--- Begin RECORDED INFORMATION ---
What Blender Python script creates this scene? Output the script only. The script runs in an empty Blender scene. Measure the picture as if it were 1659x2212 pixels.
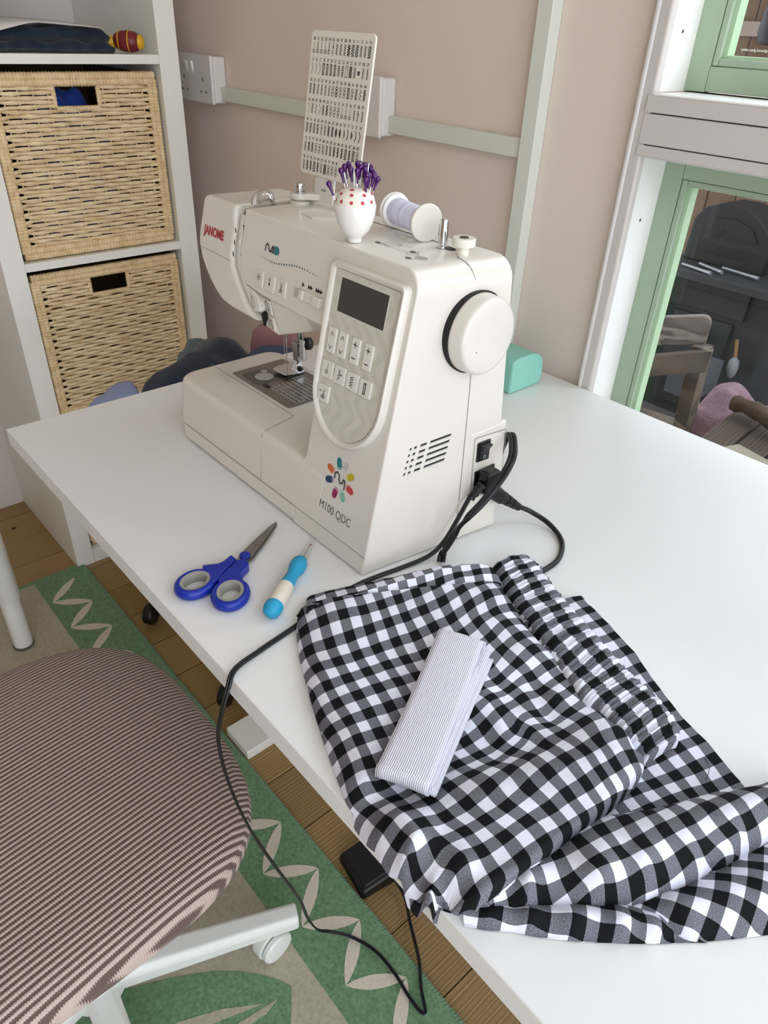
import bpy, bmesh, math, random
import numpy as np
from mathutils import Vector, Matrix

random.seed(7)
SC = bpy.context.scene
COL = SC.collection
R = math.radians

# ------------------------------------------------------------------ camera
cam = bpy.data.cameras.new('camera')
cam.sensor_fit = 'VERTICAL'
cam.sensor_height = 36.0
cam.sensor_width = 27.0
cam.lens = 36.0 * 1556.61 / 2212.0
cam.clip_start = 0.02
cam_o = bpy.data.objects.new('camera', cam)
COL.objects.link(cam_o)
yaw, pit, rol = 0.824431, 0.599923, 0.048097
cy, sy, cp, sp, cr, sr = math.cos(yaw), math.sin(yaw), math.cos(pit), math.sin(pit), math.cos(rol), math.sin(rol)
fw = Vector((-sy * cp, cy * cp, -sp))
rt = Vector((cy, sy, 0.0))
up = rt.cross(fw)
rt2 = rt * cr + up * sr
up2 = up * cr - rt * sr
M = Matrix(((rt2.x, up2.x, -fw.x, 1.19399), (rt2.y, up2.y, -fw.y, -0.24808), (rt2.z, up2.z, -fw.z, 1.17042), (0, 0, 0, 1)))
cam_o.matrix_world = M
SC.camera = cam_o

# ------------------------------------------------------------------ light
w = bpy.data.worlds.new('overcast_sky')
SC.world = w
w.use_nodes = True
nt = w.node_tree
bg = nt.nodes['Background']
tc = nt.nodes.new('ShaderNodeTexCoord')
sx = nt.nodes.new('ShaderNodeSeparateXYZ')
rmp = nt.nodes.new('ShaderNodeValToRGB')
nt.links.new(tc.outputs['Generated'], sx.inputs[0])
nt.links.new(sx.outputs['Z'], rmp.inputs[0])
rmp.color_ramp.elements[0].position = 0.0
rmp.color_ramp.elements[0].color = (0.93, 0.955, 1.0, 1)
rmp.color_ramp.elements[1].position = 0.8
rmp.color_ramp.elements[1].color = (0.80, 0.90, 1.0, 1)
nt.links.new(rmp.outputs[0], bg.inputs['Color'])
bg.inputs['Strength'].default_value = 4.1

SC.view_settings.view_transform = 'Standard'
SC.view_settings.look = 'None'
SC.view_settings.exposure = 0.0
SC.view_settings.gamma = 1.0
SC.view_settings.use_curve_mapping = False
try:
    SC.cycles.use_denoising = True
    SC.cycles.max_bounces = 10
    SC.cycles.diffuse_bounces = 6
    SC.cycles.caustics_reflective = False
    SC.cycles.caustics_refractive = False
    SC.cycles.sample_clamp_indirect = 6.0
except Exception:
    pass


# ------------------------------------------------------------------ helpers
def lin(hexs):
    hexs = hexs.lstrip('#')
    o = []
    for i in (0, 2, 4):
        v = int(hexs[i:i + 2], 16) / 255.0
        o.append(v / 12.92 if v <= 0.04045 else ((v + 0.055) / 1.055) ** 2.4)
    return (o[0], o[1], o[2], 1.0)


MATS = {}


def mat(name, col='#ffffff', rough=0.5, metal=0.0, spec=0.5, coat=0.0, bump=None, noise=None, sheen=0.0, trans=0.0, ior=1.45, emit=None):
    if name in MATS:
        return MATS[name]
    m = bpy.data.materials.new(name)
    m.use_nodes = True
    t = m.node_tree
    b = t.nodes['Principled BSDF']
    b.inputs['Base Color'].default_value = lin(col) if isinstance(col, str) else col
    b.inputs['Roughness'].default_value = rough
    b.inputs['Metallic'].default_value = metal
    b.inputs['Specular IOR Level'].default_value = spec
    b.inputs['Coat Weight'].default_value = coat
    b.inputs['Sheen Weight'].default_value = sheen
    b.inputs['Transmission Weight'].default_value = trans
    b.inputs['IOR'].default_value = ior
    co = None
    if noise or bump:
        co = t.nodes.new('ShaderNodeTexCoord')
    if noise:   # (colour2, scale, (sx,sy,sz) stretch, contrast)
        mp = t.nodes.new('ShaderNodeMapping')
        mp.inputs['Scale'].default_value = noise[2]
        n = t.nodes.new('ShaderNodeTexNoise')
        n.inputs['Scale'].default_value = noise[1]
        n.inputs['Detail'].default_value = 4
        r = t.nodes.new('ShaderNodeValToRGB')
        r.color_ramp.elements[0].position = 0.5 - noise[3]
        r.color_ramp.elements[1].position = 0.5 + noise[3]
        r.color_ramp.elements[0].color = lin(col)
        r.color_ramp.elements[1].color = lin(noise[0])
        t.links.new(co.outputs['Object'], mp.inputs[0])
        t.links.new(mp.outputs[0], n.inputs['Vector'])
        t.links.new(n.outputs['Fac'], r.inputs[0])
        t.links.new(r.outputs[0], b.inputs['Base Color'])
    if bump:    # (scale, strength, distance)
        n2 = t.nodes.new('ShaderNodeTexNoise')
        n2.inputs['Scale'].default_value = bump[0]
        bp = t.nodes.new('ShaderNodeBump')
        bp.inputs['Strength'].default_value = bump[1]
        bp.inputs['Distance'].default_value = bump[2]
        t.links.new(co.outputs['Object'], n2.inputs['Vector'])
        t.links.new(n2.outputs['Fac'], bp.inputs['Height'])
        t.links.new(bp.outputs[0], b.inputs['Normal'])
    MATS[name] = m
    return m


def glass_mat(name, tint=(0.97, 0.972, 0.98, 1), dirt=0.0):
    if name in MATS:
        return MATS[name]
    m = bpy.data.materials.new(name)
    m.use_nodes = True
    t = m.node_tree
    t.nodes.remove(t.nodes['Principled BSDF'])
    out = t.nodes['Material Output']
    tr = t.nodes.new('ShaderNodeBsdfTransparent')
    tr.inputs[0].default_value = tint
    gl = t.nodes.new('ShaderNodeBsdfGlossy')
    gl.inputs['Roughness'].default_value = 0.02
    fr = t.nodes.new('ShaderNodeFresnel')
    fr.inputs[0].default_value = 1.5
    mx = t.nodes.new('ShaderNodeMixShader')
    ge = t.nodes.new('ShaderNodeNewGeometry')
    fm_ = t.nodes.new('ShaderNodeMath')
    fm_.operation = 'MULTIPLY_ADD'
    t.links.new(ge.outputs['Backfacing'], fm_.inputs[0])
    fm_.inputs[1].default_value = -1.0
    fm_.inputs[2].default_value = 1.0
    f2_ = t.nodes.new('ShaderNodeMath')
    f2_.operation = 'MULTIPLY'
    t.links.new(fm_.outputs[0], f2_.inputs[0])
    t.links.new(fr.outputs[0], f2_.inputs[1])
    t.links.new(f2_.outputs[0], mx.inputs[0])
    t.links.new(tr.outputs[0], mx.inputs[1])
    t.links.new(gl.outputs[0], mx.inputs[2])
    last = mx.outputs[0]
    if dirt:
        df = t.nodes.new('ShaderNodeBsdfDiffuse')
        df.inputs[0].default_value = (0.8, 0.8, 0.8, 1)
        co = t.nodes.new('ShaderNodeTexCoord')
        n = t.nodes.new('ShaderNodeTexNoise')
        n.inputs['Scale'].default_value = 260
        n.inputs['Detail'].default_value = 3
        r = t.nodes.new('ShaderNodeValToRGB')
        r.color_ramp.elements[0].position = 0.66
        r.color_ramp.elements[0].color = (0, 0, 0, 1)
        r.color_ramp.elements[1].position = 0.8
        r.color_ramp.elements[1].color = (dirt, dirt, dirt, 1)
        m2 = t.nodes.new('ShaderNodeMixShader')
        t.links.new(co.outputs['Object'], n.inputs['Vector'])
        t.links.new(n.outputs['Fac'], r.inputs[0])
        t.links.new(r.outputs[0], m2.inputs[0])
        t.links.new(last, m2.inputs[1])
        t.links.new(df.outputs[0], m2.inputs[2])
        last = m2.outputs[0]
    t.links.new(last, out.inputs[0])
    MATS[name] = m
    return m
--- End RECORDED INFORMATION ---
# WHAT TO DO:
Print the data above verbatim from the first line through the line holding "SC.camera = cam_o", leaving every picture out.

# TASK RESPONSE:
What Blender Python script creates this scene? Output the script only. The script runs in an empty Blender scene. Measure the picture as if it were 1659x2212 pixels.
import bpy, bmesh, math, random
import numpy as np
from mathutils import Vector, Matrix

random.seed(7)
SC = bpy.context.scene
COL = SC.collection
R = math.radians

# ------------------------------------------------------------------ camera
cam = bpy.data.cameras.new('camera')
cam.sensor_fit = 'VERTICAL'
cam.sensor_height = 36.0
cam.sensor_width = 27.0
cam.lens = 36.0 * 1556.61 / 2212.0
cam.clip_start = 0.02
cam_o = bpy.data.objects.new('camera', cam)
COL.objects.link(cam_o)
yaw, pit, rol = 0.824431, 0.599923, 0.048097
cy, sy, cp, sp, cr, sr = math.cos(yaw), math.sin(yaw), math.cos(pit), math.sin(pit), math.cos(rol), math.sin(rol)
fw = Vector((-sy * cp, cy * cp, -sp))
rt = Vector((cy, sy, 0.0))
up = rt.cross(fw)
rt2 = rt * cr + up * sr
up2 = up * cr - rt * sr
M = Matrix(((rt2.x, up2.x, -fw.x, 1.19399), (rt2.y, up2.y, -fw.y, -0.24808), (rt2.z, up2.z, -fw.z, 1.17042), (0, 0, 0, 1)))
cam_o.matrix_world = M
SC.camera = cam_o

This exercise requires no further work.